In a blog, Ben Treynor, Vice President of Engineering and Site Reliability, explained: "we took a small fraction of Gmail's servers offline to perform routine upgrades. This isn't in itself a problem - we do this all the time and Gmail's web interface runs in many locations and just sends traffic to other locations when one is offline."
But Google had underestimated the load placed on the request routers - devices which direct web queries to the appropriate Gmail server for a response. Soon some of these routers became overloaded and stopped accepting inbound requests. As traffic was passed across to other routers - already working at capacity - the system quickly became saturated.
Throughout the period of downtime which ensured only IMAP/POP access remained so users collecting their messages via Outlook or any other email client would have been unaffected.

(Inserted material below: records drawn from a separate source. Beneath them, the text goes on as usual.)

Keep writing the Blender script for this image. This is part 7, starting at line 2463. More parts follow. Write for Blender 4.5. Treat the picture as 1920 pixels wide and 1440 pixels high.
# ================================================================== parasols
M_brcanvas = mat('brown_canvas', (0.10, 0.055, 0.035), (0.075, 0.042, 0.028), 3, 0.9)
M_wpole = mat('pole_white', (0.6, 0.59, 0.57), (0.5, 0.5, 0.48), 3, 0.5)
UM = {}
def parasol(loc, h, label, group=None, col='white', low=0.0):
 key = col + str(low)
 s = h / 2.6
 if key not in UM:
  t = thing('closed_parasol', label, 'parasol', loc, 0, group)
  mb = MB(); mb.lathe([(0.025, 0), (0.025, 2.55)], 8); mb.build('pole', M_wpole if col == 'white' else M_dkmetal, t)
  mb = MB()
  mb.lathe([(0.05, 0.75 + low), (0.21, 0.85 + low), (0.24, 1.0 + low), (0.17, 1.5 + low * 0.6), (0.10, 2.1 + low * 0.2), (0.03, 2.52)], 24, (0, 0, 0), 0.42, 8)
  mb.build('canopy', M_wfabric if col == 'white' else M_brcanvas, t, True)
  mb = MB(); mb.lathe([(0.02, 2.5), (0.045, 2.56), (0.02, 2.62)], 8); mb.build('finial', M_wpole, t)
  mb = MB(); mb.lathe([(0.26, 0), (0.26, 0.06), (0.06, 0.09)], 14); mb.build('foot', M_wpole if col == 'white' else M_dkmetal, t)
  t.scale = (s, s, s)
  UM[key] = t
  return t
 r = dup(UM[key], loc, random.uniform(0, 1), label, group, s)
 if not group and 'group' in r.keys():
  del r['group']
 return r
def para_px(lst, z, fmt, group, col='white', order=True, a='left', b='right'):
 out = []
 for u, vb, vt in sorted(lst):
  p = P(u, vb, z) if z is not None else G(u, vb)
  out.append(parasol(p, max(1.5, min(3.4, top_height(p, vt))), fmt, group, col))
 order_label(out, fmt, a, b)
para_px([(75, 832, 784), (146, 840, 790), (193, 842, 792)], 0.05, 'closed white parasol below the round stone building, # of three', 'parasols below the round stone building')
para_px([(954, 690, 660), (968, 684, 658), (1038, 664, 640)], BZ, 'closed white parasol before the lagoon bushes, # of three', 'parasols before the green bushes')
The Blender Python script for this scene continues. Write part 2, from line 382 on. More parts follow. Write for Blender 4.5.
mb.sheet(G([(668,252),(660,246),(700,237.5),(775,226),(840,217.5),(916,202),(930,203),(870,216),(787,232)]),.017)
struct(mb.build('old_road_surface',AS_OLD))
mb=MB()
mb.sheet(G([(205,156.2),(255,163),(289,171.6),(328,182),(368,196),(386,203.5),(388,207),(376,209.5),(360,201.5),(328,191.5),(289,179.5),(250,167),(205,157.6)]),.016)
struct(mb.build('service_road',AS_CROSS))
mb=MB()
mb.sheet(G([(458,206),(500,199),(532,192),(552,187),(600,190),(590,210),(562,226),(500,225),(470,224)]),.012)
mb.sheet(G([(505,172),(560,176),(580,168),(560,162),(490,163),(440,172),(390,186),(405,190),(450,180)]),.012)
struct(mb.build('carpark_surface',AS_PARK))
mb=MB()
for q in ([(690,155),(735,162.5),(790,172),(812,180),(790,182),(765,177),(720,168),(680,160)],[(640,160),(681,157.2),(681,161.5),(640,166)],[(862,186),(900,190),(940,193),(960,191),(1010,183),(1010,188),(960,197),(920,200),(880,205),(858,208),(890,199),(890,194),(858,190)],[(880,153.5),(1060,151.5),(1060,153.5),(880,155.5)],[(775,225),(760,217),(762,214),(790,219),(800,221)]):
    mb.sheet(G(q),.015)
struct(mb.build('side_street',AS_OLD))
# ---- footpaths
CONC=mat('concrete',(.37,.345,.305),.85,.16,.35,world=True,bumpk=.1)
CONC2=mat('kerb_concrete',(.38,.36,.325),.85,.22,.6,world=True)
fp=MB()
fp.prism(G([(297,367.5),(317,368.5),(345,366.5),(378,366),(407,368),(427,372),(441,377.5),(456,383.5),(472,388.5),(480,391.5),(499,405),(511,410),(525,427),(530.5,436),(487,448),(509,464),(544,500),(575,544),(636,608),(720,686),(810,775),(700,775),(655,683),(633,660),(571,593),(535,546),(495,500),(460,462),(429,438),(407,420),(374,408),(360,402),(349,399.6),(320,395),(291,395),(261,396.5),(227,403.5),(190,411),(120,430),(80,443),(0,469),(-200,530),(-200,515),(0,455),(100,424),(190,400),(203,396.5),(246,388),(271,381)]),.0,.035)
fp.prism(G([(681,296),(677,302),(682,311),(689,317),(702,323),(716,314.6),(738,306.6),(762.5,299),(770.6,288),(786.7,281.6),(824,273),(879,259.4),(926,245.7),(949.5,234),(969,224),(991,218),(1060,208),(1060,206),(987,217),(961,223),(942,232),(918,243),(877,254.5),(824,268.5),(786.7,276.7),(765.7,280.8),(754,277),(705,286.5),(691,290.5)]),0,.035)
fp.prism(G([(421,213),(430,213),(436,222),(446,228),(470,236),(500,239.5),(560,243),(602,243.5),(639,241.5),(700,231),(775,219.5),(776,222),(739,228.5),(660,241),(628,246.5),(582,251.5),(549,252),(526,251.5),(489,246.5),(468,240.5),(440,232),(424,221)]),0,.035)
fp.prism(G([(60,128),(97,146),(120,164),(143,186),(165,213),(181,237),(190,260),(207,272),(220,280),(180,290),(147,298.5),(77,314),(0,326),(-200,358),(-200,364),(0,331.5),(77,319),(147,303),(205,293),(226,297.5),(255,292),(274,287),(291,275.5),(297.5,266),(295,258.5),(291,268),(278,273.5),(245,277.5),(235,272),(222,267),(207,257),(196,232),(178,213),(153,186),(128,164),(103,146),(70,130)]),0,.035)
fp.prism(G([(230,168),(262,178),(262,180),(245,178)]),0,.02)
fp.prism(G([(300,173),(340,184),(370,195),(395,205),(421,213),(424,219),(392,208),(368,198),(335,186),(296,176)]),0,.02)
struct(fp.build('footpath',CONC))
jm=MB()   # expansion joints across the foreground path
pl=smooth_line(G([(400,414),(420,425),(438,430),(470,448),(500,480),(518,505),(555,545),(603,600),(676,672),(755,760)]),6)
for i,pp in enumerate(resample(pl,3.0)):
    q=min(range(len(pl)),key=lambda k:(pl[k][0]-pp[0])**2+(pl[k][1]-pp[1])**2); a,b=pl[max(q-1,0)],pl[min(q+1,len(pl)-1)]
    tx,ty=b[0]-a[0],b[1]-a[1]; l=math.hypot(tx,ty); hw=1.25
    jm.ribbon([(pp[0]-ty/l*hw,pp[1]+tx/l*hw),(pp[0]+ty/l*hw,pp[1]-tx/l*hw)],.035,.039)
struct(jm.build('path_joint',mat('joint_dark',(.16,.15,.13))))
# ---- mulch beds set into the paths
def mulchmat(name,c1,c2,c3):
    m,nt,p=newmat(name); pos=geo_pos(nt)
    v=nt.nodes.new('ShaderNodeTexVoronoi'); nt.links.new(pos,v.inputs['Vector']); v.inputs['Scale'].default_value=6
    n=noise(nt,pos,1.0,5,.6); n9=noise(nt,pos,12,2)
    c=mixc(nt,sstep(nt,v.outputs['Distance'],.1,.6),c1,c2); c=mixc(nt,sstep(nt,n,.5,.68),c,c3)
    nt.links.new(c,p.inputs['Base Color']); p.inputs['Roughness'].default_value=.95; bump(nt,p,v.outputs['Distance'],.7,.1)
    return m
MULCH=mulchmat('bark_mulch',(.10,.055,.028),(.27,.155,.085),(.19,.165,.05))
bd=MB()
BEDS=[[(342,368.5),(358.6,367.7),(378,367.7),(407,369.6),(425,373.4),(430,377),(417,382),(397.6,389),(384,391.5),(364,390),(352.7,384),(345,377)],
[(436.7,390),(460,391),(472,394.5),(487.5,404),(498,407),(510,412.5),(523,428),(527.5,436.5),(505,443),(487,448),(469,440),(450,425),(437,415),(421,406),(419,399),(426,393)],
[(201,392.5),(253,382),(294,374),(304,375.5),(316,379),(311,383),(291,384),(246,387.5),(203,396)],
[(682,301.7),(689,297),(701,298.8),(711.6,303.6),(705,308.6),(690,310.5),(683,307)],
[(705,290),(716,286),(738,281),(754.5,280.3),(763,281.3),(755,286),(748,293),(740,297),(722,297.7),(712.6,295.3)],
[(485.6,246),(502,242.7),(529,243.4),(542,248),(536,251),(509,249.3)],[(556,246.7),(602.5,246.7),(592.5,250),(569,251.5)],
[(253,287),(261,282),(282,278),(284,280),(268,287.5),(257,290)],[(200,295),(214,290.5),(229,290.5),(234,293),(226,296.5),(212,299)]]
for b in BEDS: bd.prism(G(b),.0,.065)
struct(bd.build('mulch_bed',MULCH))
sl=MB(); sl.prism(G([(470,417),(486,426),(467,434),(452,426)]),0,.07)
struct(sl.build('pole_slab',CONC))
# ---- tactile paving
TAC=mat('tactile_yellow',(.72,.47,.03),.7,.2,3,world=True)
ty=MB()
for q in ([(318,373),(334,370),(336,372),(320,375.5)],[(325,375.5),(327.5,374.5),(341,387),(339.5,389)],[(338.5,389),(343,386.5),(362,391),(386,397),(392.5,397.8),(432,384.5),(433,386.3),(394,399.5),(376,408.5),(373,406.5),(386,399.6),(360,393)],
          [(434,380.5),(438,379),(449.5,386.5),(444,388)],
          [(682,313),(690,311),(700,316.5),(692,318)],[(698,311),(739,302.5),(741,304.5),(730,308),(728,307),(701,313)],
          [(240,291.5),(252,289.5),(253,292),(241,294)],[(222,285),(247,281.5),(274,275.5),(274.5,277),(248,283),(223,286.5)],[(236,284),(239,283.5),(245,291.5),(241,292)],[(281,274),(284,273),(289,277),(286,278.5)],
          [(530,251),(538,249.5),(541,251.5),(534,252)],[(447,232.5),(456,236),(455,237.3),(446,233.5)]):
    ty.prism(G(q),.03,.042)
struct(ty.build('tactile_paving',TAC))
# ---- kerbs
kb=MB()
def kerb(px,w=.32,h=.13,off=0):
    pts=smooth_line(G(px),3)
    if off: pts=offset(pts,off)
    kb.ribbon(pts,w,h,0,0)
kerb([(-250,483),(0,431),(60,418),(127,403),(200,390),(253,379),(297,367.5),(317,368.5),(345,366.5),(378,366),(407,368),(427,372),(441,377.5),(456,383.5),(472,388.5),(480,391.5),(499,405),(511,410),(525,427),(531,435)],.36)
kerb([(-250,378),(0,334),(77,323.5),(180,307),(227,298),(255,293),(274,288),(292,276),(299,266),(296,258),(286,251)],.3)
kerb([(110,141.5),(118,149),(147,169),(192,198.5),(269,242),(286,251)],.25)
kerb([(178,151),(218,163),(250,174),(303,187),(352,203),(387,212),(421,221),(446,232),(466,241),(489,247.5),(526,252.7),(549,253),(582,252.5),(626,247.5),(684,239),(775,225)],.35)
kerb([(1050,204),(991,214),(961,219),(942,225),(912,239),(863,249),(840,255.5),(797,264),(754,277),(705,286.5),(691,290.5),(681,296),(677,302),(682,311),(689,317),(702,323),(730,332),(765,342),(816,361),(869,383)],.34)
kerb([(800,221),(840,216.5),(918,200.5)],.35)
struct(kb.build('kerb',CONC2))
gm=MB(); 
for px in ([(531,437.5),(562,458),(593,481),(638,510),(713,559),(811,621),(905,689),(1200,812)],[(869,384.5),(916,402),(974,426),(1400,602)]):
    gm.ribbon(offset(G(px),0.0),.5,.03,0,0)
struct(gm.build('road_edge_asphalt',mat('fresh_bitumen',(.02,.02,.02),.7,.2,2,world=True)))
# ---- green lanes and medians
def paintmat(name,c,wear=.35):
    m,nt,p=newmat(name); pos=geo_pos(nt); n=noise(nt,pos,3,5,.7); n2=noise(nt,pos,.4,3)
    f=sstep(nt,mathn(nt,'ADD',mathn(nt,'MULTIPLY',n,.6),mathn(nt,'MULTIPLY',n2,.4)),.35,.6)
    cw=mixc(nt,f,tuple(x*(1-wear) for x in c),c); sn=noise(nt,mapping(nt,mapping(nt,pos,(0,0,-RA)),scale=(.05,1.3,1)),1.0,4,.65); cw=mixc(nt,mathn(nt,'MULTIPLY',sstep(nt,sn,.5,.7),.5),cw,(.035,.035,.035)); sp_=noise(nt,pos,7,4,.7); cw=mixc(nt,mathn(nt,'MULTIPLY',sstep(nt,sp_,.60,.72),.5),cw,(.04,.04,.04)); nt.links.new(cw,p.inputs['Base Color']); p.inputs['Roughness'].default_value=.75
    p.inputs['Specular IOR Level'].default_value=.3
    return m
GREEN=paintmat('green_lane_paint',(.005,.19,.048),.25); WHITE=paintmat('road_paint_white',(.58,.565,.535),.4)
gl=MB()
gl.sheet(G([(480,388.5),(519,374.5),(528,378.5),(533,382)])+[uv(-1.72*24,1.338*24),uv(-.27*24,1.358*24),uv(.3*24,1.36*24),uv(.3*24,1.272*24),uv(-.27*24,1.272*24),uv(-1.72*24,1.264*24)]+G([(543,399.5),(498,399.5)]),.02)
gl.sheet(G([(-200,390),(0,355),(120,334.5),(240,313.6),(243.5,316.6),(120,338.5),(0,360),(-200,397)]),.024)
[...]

No differentiation between private and business email
This outage again raises the question over the lack of differentiation between Gmail accounts for individuals and business users. Google has always made clear its policy of offering the same services to all account holders via the same infrastructure but this does mean the slightest problem will affect all users equally. Some analysts judge this to be a mistake and have advocated the segmentation of private and business traffic, a practice which is common amongst other SaaS providers.